Ank Bijleveld: The Relentless Pursuit of Synergies

Upon re-entering national politics after an absence of seven years, newly-appointed Dutch Minister of Defence Anke Bijleveld was promptly dubbed “the little general”. Standing just 1m57 tall in a cabinet of physical, if not necessarily political, giants, Anke Bijleveld immediately sprang to national attention when she attended the full cabinet’s first official meeting at the royal palace in The Hague dressed in a bright yellow outfit – complete with a faux spider climbing her left shoulder – which instantly made the minister stand out amongst the subdued tones of her colleagues’ attire.

Mrs Bijleveld needs all the attention she can get. Her appointment to the Ministry of Defence was welcomed as the definitive proof that the scandal-ridden department remains a political backwater and an afterthought when it comes to budgetary allocations. Since the Berlin Wall came down in 1989, Dutch military expenditure has been slashed by half to barely €9bn annually. Instead of fielding two full divisions – one mechanised – the country can now barely muster a few brigades.

However, with the economy in the ascendant and mounting threat levels all-round, the government of Prime Minister Mark Rutte has now reluctantly decided to revert the trend, promising to boost defence spending to at least €900 million annually by 2020. Mrs Bijleveld has assured NATO partners that The Netherlands supports the 2% (of GDP) norm and will “grow” towards attaining that distant goal. Mr Humphrey would undoubtedly have completed the sentence with “in the fullness of time.”

Mrs Bijleveld will continue the policy of her predecessors to seek succour in close cooperation with the neighbours. Plans are afoot to tightly integrate the country’s air force with the Belgian “air component” and pool resources, training programmes, and tasks such as the quick reaction squadrons both countries keep on permanent alert to intercept intruders.

As of this year, a single Belgian or Dutch squadron will be responsible for guarding the entire Benelux airspace. The transport and airborne refuelling wings of the two countries will also be merged. The new unit with two tankers, fourteen transport planes, and a modest fleet of VIP jets will be based at Melsbroek airbase near Brussels.

The move follows the successful integration of the Dutch and Belgian navies which now operate under a single command seated in Den Helder. Under the agreement, Belgium is responsible for the operations and upkeep of the shared fleet of (twelve) mine clearance vessels while The Netherlands keeps the (twelve) destroyers, frigates, and ocean-going patrol vessels shipshape. The Dutch also provide significant replenishment and amphibious resources. This way, both countries are able to maintain a shared green water navy with added expeditionary capacity.

Mrs Bijleveld’s main challenge is to align procurement policies and processes with Belgium. That represents an uphill battle since the Belgians traditionally buy most of their military hardware in France whilst The Netherlands was thus far able to maintain its own defence industry, including naval yards, mostly supplemented with US or UK-sourced kit.

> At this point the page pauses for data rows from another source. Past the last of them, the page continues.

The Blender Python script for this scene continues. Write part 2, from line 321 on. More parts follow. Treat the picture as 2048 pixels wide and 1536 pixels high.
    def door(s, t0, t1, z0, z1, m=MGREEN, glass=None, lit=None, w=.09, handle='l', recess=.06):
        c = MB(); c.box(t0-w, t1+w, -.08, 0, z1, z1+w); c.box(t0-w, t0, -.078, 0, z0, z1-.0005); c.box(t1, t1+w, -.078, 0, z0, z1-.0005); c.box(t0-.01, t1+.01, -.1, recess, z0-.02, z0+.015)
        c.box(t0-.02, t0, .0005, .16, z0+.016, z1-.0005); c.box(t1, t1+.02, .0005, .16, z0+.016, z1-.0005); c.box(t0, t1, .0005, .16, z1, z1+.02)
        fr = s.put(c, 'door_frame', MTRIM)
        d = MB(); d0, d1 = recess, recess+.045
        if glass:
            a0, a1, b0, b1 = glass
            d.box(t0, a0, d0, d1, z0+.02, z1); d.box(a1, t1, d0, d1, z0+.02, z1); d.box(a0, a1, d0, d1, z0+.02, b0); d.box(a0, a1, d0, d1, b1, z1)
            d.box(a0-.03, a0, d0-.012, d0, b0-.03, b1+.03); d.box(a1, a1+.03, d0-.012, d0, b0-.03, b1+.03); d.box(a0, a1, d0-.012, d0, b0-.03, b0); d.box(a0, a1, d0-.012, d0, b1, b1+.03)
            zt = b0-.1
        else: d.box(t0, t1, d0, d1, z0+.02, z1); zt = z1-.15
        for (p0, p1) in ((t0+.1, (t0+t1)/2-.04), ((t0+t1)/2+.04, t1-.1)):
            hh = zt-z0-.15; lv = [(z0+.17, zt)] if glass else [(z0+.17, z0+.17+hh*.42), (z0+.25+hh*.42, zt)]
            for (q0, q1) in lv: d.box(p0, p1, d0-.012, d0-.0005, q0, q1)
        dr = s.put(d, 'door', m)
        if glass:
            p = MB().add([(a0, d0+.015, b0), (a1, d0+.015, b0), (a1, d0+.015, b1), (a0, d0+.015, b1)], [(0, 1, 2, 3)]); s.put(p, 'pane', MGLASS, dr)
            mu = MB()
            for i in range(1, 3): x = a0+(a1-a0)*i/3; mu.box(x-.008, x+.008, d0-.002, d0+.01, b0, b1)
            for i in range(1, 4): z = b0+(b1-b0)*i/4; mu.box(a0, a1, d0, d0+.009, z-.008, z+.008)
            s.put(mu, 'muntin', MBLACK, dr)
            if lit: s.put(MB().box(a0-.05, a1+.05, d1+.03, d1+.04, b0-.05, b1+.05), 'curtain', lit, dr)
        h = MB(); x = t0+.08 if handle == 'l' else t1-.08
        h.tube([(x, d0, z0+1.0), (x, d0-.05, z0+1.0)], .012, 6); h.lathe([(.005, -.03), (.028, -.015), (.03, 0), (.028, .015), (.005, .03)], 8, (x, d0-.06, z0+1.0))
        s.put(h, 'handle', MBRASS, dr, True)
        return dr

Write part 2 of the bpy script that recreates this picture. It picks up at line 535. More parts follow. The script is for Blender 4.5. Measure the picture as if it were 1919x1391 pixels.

Both countries did agree to pursue economies of scale by shopping together. The first real test of this intend comes when Belgium at long last decides which fighter plane is to replace its worn-out F16s. The Dutch were an early-adopter of the Joint Strike Fighter and propose to pool maintenance and operational resources should Belgium also opt for the JSF.

The trouble is that neither The Netherlands or Belgium are fully convinced of the need for a robust increase of their defence spending. Synergies and the pursuit of maximum efficiency go only so far.